Di cosa avete parlato durante il tavolo che hai condotto?

Abbiamo parlato dell’evoluzione del mestiere del musicista a fronte della trasformazione dell’industria musicale, cambiata profondamente nel corso degli ultimi vent’anni: dai tempi di Napster a quelli di Spotify, abbiamo cercato di capire quali sono le opportunità e i rischi per chi oggi vuole fare della musica la sua vita professionale. È emersa una generale difficoltà per i musicisti a livello economico, già diffusa negli anni Ottanta e Novanta e oggi esacerbata dalla disintermediazione fornita dalle piattaforme di streaming digitale che i panelist hanno definito unanimemente come un “furto legalizzato”. Tra gli altri punti toccati: la consistenza (o presunta tale) delle nuove scene musicali, dal nuovo cantautorato degli anni Zero alla trap di Ghali e Sfera Ebbasta; la necessità di investimenti sul territorio per promuovere gli emergenti; il ruolo di presunti ‘influencer’ a indirizzare il mercato discografico, soprattutto dai palchi dei talent show.
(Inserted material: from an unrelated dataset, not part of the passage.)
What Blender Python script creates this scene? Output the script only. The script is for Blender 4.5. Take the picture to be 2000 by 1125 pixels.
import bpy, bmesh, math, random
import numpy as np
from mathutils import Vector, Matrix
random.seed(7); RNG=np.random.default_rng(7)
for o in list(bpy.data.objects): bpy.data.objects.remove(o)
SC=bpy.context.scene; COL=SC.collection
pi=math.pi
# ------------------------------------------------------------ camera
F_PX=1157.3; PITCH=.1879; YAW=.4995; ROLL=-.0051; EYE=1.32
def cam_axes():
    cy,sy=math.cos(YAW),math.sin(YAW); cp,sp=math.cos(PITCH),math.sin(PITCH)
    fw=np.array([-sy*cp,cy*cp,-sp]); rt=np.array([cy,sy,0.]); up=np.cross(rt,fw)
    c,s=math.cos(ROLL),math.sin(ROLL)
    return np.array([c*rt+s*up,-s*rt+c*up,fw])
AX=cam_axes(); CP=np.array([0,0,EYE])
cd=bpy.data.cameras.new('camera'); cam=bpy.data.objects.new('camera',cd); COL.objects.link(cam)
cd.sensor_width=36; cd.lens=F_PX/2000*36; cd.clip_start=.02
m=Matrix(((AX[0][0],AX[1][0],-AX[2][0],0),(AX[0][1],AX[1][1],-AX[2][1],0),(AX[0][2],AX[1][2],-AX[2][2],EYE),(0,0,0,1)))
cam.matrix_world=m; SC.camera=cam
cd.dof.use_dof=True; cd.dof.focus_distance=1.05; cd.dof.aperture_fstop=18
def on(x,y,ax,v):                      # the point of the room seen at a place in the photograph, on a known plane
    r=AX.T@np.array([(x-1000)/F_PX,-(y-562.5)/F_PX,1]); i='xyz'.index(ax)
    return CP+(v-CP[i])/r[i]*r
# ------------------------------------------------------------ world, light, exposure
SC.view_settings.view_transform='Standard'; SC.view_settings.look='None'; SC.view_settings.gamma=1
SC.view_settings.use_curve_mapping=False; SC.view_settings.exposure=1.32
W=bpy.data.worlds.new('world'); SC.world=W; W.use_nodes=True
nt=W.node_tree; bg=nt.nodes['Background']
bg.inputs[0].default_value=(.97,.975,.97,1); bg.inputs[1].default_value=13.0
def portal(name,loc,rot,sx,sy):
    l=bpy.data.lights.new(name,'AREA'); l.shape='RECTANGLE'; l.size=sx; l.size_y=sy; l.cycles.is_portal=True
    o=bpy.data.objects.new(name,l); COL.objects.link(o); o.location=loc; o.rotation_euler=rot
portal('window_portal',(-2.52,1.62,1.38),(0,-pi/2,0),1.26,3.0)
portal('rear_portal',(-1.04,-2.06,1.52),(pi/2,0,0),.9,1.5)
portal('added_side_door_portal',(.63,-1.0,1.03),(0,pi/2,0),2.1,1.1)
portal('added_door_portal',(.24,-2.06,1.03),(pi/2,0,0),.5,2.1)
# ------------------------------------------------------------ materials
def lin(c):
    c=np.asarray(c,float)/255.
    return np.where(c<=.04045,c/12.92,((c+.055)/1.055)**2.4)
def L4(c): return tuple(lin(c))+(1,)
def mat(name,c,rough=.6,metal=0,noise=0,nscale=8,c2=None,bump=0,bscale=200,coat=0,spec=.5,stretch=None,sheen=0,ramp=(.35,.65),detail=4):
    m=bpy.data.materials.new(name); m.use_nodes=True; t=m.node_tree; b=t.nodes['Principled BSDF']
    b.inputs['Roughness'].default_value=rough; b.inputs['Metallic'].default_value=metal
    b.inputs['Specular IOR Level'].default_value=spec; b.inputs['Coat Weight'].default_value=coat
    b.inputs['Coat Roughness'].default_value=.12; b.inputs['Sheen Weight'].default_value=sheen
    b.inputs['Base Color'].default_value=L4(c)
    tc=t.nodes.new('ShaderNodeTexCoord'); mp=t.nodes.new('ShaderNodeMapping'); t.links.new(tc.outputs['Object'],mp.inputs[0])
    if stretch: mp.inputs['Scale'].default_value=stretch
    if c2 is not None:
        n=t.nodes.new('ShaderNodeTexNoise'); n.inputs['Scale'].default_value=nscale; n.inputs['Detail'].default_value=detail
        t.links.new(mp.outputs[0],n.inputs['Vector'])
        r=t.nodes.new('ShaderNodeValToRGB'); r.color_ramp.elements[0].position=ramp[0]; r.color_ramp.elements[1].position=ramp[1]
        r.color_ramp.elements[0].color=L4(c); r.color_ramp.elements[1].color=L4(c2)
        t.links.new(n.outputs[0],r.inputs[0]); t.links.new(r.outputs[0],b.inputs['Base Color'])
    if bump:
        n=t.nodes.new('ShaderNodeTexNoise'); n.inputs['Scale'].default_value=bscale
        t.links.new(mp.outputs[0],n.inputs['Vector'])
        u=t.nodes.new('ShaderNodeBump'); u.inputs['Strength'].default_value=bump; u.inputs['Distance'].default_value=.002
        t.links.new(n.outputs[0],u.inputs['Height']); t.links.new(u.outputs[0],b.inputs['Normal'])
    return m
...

Tutti i panelist si sono definiti concordi nell’identificare i concerti come la fondamentale – se non unica – fonte di reddito per il musicista, oggi più che mai.

Quali sono state le parole chiave emerse dalla discussione?

Fanbase, talent show, social media, distribuzione digitale, live, educazione musicale, investimenti.

Rispetto al futuro del tema discusso, quali paure e quali speranze sono emerse tra i partecipanti?

La speranza è che le istituzioni, sia a livello locale che nazionale, possano tornare a investire sulla musica come elemento connettivo imprescindibile del tessuto sociale, seguendo l’esempio virtuoso di Olanda, Germania e paesi Scandinavi, citati come modelli di eccellenza. La paura è quella che non si riesca a uscire da un circolo vizioso che vede gli artisti guadagnare sempre meno, seguendo logiche d’industria che penalizzando anche l’aspetto creativo della produzione musicale, premiando invece singoli e canzoni ‘one-shot’ che difficilmente resisteranno alla prova del tempo.